*** Extracted records

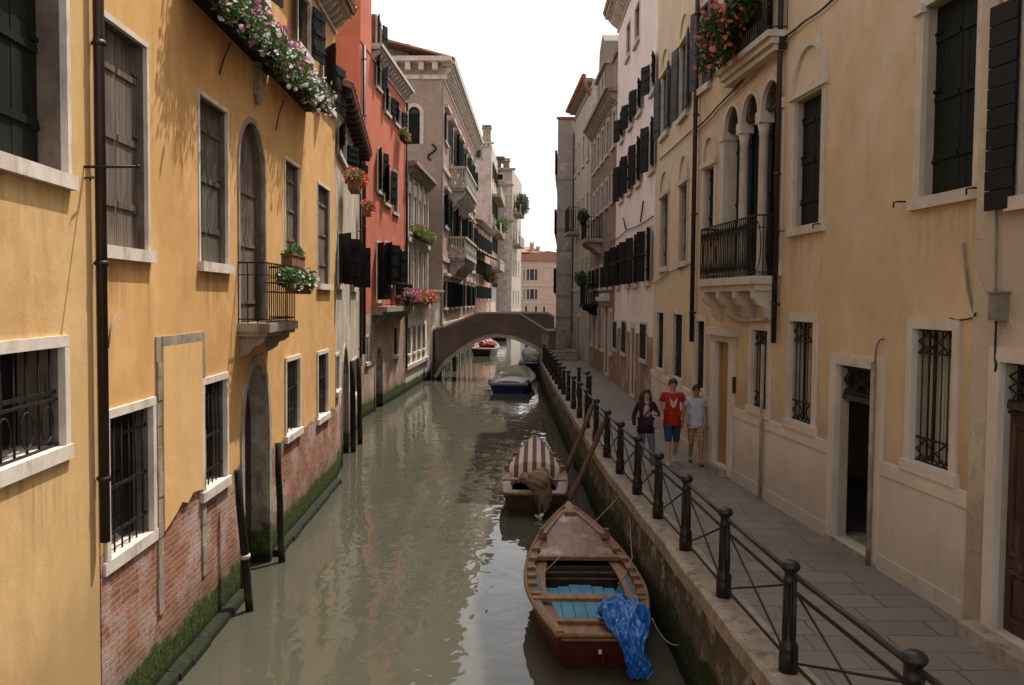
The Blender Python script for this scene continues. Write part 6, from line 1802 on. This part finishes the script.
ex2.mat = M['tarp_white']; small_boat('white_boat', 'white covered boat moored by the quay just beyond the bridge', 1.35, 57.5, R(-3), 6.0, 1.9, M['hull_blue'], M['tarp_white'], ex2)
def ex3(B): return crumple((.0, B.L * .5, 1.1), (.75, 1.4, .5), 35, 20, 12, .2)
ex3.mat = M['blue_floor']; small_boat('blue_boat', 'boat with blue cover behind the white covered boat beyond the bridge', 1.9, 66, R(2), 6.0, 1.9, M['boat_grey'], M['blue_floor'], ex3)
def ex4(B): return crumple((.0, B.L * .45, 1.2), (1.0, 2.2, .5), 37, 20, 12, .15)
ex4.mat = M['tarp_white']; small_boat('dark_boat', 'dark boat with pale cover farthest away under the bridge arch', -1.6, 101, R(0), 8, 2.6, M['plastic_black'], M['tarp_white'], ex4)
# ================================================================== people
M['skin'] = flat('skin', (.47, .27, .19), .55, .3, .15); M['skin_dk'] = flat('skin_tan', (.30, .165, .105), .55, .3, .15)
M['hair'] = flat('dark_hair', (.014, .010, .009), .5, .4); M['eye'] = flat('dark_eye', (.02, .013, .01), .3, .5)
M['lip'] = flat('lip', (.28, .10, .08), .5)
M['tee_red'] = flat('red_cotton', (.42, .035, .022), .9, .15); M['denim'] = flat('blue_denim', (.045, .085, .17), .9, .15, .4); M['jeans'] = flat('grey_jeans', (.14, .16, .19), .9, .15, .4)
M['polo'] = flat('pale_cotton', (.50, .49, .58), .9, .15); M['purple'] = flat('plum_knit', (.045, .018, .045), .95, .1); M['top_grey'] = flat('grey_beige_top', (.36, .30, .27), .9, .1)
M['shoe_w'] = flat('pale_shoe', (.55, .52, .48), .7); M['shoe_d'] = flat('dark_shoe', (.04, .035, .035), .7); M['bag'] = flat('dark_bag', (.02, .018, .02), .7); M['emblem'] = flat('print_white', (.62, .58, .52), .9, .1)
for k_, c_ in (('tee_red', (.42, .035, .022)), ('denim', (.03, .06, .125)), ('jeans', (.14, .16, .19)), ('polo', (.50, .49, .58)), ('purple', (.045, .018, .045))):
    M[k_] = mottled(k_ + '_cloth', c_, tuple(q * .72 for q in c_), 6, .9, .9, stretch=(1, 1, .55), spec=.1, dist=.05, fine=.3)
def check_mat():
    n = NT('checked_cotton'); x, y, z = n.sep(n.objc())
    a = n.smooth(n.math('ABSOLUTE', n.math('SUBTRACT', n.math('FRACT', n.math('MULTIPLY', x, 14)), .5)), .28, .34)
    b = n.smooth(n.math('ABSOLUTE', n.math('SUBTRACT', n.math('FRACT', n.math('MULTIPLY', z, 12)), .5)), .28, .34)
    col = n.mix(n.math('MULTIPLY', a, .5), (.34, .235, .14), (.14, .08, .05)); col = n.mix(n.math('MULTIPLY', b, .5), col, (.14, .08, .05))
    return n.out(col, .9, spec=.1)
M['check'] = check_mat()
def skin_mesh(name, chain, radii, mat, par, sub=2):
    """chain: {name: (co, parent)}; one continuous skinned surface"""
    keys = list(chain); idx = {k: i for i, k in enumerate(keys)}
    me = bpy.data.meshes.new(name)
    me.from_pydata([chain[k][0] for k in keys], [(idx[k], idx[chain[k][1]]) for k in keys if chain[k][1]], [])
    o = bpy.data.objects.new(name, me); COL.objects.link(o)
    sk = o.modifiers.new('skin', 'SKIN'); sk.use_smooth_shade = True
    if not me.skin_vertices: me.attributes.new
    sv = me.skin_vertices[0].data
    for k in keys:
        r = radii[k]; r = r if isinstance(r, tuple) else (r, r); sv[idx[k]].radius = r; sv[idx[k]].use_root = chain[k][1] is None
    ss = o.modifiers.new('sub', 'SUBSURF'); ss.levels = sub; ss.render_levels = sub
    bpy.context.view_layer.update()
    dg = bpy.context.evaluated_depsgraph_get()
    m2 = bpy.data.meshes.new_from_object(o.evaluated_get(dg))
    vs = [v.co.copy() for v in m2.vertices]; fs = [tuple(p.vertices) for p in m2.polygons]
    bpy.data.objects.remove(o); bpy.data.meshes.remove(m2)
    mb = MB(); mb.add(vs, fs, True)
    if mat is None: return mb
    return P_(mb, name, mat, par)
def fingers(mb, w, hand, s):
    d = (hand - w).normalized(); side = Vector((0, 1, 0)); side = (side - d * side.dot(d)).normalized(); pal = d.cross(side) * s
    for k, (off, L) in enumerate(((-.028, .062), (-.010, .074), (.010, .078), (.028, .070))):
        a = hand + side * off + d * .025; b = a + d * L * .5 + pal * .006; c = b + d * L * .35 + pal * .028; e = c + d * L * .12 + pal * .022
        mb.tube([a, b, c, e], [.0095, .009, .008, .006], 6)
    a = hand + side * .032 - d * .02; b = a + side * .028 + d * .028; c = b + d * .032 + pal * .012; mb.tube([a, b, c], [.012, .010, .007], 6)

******
*** Extracted records

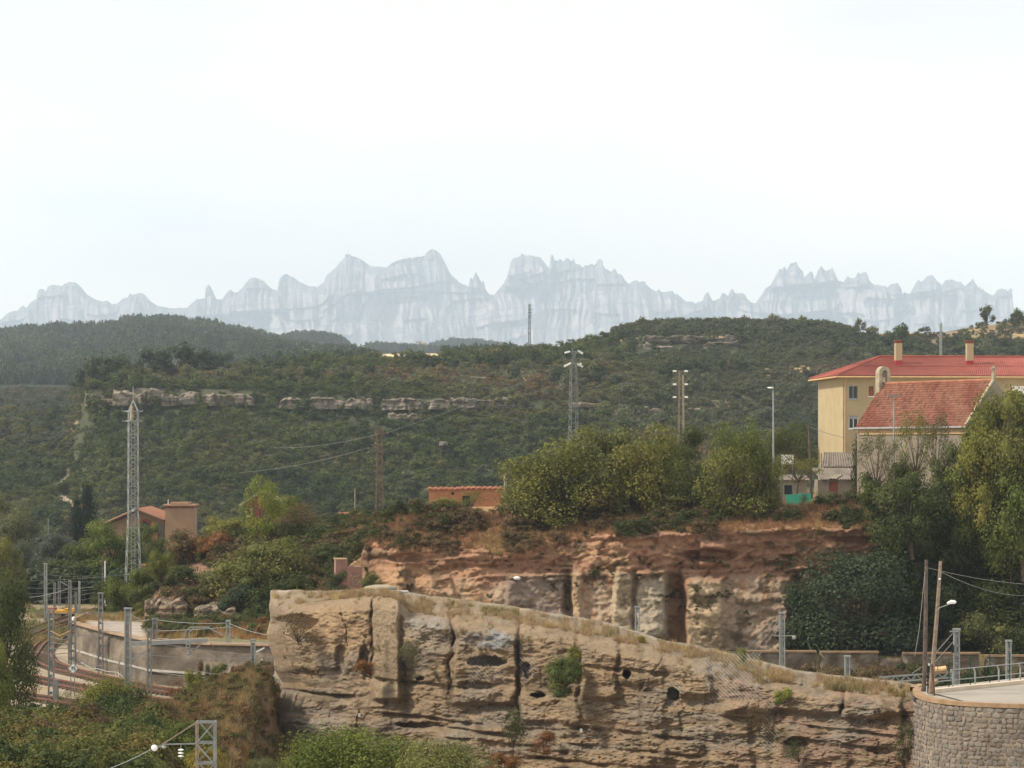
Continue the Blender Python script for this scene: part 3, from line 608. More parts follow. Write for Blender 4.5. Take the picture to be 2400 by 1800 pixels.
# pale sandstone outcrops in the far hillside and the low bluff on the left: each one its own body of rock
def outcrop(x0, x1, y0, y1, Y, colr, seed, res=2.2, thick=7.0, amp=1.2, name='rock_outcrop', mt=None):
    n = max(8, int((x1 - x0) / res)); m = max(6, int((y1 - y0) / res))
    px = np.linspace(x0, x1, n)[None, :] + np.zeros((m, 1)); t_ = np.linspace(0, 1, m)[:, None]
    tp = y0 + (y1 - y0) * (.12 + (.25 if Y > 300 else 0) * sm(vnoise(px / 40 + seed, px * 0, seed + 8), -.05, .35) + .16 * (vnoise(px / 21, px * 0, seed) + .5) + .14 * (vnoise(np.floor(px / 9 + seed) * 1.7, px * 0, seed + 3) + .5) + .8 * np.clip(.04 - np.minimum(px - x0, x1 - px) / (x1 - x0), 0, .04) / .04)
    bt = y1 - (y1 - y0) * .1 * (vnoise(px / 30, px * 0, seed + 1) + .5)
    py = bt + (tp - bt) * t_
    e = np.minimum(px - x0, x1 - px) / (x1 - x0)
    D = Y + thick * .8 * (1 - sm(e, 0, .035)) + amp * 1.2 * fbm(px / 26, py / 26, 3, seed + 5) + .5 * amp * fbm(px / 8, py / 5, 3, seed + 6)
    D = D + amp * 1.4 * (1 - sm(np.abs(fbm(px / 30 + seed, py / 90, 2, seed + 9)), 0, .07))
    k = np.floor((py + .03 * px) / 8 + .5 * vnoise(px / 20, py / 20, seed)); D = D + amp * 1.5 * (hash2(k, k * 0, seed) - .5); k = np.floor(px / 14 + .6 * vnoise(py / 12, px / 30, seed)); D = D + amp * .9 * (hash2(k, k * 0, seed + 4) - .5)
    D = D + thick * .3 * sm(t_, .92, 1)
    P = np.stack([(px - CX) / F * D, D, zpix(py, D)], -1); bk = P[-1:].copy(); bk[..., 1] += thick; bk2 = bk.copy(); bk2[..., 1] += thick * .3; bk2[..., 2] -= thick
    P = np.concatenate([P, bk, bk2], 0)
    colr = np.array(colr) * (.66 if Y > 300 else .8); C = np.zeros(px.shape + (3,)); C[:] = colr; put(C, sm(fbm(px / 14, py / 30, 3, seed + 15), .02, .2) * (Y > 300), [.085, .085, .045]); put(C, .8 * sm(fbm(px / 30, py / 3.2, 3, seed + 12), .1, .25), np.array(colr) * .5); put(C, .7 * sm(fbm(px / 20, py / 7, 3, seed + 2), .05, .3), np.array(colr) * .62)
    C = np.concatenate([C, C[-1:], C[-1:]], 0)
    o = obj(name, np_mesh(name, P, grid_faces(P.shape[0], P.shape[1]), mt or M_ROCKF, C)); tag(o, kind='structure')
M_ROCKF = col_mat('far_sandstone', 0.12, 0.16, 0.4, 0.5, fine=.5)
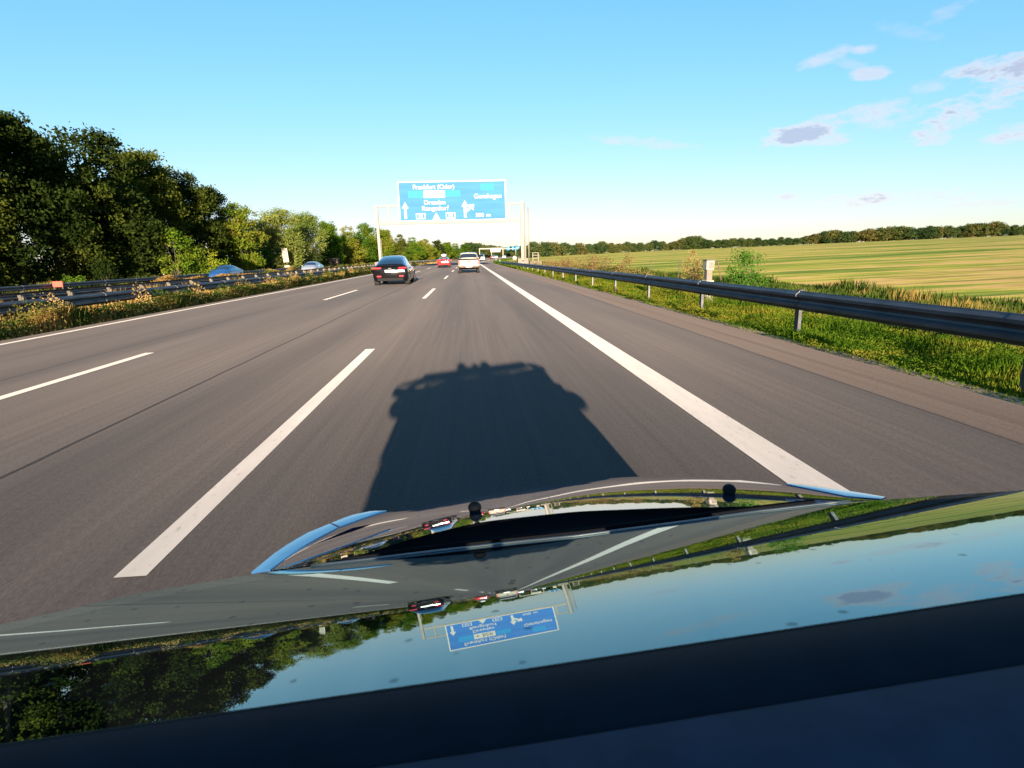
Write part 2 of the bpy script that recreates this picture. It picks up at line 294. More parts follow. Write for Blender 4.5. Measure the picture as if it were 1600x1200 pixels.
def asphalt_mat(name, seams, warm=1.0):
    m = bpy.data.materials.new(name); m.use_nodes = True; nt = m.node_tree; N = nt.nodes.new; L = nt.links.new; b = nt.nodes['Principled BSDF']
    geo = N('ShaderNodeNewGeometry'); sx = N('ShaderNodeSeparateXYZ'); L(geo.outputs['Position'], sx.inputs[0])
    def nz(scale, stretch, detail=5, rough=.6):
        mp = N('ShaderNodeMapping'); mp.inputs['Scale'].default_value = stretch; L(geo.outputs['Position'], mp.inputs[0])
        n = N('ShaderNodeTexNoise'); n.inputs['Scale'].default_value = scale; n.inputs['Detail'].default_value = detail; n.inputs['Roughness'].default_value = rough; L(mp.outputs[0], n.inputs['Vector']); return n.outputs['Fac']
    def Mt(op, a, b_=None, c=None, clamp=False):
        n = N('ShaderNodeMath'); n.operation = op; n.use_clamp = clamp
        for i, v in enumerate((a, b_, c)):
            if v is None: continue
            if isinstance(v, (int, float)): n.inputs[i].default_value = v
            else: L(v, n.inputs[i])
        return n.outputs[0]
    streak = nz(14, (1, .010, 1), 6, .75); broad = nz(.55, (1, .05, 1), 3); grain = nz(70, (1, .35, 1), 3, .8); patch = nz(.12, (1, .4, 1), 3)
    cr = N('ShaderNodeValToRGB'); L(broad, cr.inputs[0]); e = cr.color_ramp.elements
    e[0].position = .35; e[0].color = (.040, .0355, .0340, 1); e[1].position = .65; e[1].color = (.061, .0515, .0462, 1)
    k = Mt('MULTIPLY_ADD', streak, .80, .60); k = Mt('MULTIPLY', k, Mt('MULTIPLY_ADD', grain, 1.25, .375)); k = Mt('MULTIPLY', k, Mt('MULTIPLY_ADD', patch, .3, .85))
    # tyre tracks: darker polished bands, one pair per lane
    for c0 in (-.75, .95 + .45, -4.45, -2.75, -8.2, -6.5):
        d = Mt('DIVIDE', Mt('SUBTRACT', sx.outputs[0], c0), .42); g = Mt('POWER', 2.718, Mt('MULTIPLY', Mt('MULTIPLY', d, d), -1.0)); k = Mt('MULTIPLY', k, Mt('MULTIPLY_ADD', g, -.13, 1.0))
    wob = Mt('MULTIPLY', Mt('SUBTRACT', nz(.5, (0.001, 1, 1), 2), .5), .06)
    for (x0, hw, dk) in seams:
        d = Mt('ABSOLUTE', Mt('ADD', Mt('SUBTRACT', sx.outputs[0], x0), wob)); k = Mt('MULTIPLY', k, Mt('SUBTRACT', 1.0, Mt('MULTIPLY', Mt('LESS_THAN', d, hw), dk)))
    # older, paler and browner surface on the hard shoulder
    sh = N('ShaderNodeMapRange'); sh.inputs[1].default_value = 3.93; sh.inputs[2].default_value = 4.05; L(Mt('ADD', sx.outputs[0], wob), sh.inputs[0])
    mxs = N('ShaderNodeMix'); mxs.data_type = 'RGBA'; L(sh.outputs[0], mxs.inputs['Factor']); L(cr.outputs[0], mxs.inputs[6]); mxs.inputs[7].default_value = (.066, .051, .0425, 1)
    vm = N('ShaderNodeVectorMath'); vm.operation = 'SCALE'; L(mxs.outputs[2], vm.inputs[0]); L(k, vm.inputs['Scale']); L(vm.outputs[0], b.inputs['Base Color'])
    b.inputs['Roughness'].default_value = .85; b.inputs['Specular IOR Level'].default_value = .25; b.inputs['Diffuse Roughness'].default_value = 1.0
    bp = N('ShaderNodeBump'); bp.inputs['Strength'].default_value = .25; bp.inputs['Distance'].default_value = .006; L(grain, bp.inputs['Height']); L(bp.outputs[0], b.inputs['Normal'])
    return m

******

**Required task:** Copy out the lines that hold "scene".

**Task solution:**
The Blender Python script for this scene continues. Write part 6, from line 1802 on. This part finishes the script.
Continue the Blender Python script for this scene: part 3, from line 608. More parts follow. Write for Blender 4.5. Take the picture to be 2400 by 1800 pixels.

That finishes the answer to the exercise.